Mr. Booker’s political rise has been unconventional. After graduating from Yale Law School in 1997, he moved to Newark, where he lived in a housing project and became a community activist, making a successful bid for a City Council seat a year later. He positioned himself as an outsider, challenging the city’s political establishment. In 2002, he ran against Sharpe James, the powerful Newark mayor who had been dogged by scandal. Mr. Booker lost that race, but four years later won his second bid for the office and later a second term.

Mr. Booker’s public profile has always been much larger than would be expected for the mayor of a medium-size city.
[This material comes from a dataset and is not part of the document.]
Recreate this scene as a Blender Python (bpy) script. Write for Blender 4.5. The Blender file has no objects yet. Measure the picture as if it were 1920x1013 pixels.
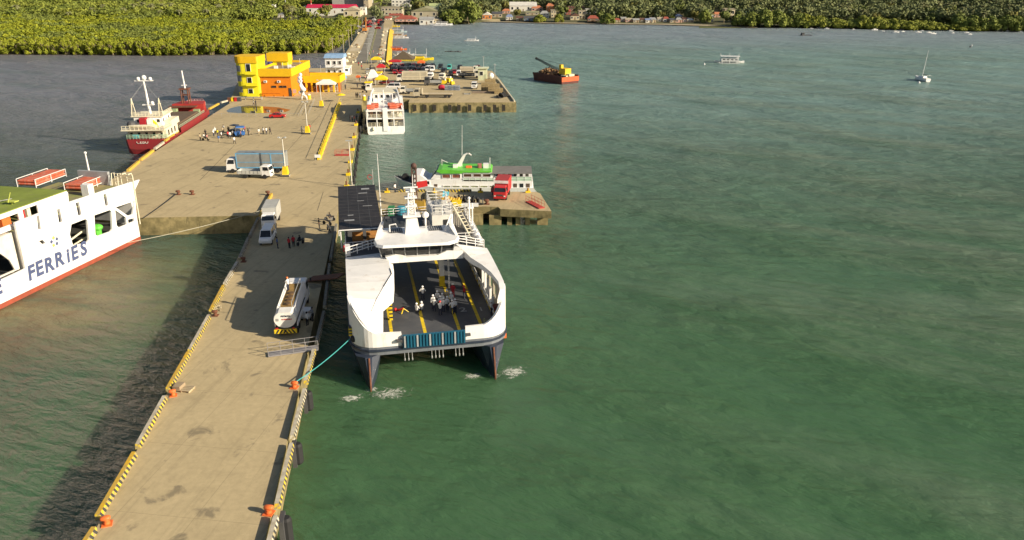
import bpy, bmesh, math, random
import numpy as np
from mathutils import Vector, Matrix, noise as mnoise
R = random.Random(7)
sc = bpy.context.scene
col = sc.collection
rad = math.radians

# ---------------------------------------------------------------- camera, sky, sun, exposure
CAM_H, FOC, HOR = 41.0, 1500.0, -60.0
PITCH = math.atan((506.5 - HOR) / FOC)
cam_data = bpy.data.cameras.new('camera')
cam = bpy.data.objects.new('camera', cam_data); col.objects.link(cam)
cam.location = (0, 0, CAM_H); cam.rotation_euler = (math.pi / 2 - PITCH, 0, 0)
cam_data.sensor_width = 36; cam_data.lens = 36 * FOC / 1920; cam_data.clip_end = 6000; cam_data.clip_start = 0.5
sc.camera = cam
SUN_EL, SUN_AZ = rad(23.5), rad(113)
w = bpy.data.worlds.new('World'); sc.world = w; w.use_nodes = True
wn = w.node_tree.nodes; bg = wn['Background']
sky = wn.new('ShaderNodeTexSky'); sky.sky_type = 'NISHITA'; sky.sun_disc = False
sky.sun_elevation = SUN_EL; sky.sun_rotation = SUN_AZ; sky.altitude = 0; sky.air_density = 1.0; sky.dust_density = 1.5; sky.ozone_density = 1.0
w.node_tree.links.new(sky.outputs[0], bg.inputs[0]); bg.inputs[1].default_value = 0.055
sun_d = bpy.data.lights.new('sun', 'SUN'); sun_d.energy = 5.0; sun_d.angle = rad(0.5); sun_d.color = (1.0, 0.87, 0.66)
sun = bpy.data.objects.new('sun', sun_d); col.objects.link(sun)
sd = Vector((math.sin(SUN_AZ) * math.cos(SUN_EL), math.cos(SUN_AZ) * math.cos(SUN_EL), math.sin(SUN_EL)))
sun.rotation_euler = sd.to_track_quat('Z', 'Y').to_euler(); sun.location = (60, -40, 90)
vs = sc.view_settings
sc.display_settings.display_device = 'sRGB'; vs.view_transform = 'Standard'; vs.look = 'None'; vs.gamma = 1; vs.use_curve_mapping = False
vs.exposure = 0.62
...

He is a regular on cable television shows, is in great demand on the speaking circuit and has long been mentioned as a possible presidential candidate. His ascension to the Senate would make him one of the most recognizable figures in a chamber known for its exclusivity.

Randy Leonard contributed reporting.

This article has been revised to reflect the following correction:

Correction: August 13, 2013

An earlier version of this article misstated the name of the location where Mr. Booker was to give his victory speech. It is Championship Plaza, not Champion Plaza.